Significant benefit!

The lack of transparency would make me consider moving to Fidelity if you're comfortable with the Fidelity funds.

Yes, this is the main issue I have with these institutional funds. I am a firm believer in "You get what you measure." If the fund manager identity is shrouded, seems like the motivation for him/her to perform well would be significantly reduced.

I quote from the May 2015 issue of Kiplinger's

"Think carefully before rolling over a 401 k. If you can stay in your employer's plan, consider taking advantage of the economies of scale and lower cost that institutional accounts provide - unless investment options are poor or more limited than you would like."
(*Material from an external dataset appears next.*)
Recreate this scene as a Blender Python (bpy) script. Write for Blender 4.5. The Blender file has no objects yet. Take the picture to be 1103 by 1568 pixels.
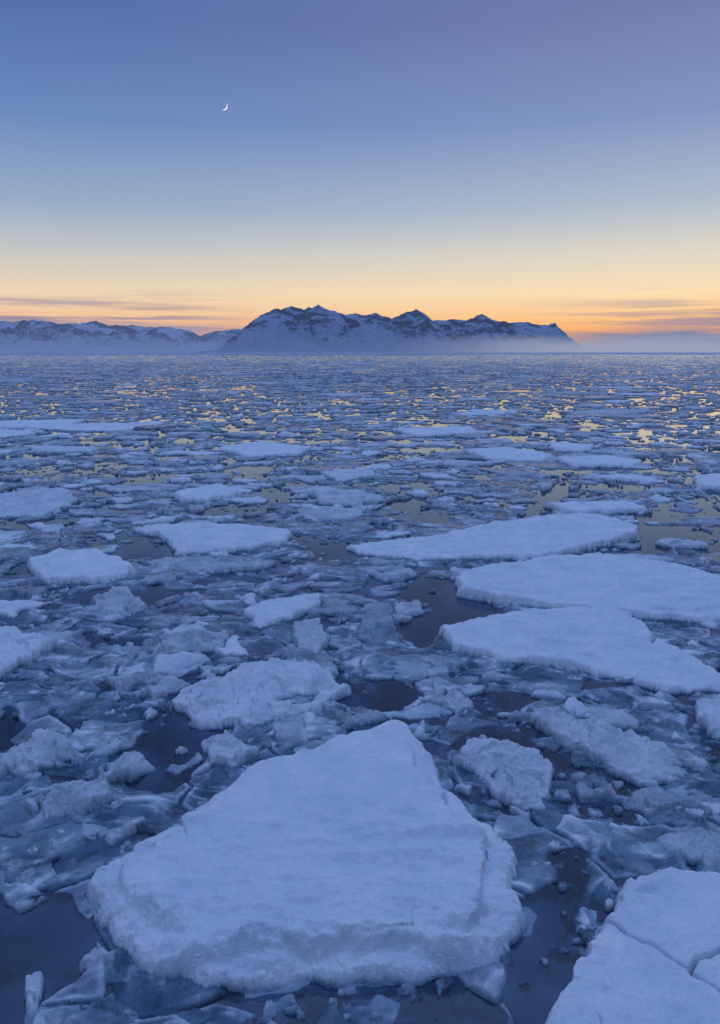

That is a pretty good endorsement for staying with the institutional funds!
 
While I hate to resurrect an old thread, I thought I would report on the actions I took and what I've learned on this topic.

I did finally take an early retirement package 1 year ago, in June of 2016. (More on that in a separate thread. Because the retirement incentive pushed me into a higher marginal tax bracket, I waited until Jan 2017 to roll over my 401K into Fidelity IRAs and executed concurrently a rule 55 distribution on the way out to fund 2017 living expenses. My observations/learnings:

Fidelity won my business for the following reasons:
  • $2500 incentive when I moved to Fidelity
  • Local office with an assigned Fidelity representative that I got to interview and select is very service oriented and knowledgeable -- love talking face-to-face once in a while, and executing documents on the spot.
  • I found that Fidelity ETFs and mutual funds exist that have as low ERs as any, including my DW's Vanguard funds, and lower than my old 401K's institutional funds. (I did NOT find that the particular institutional funds I was offered during my working years enjoyed lower negotiated ERs.)
  • I really like the Fidelity analysis tools and training videos. I'm currently working through the technical analysis training. :)
  • My Fidelity representative gives me free trades, so that even beats the $2 trades that I use with my DW's Vanguard funds.

With regards to the added protections afforded to 401Ks over IRAs: In my state (Idaho), as long as funds rolled over to a new IRA account are NOT EVER CO-MINGLED with other funds, the ERISA protection of the 401K migrates to the IRA. I get the sense that said protection migration varies from state to state, although I did not study this limitation.

Thanks to all for helping me navigate the early retirement waters.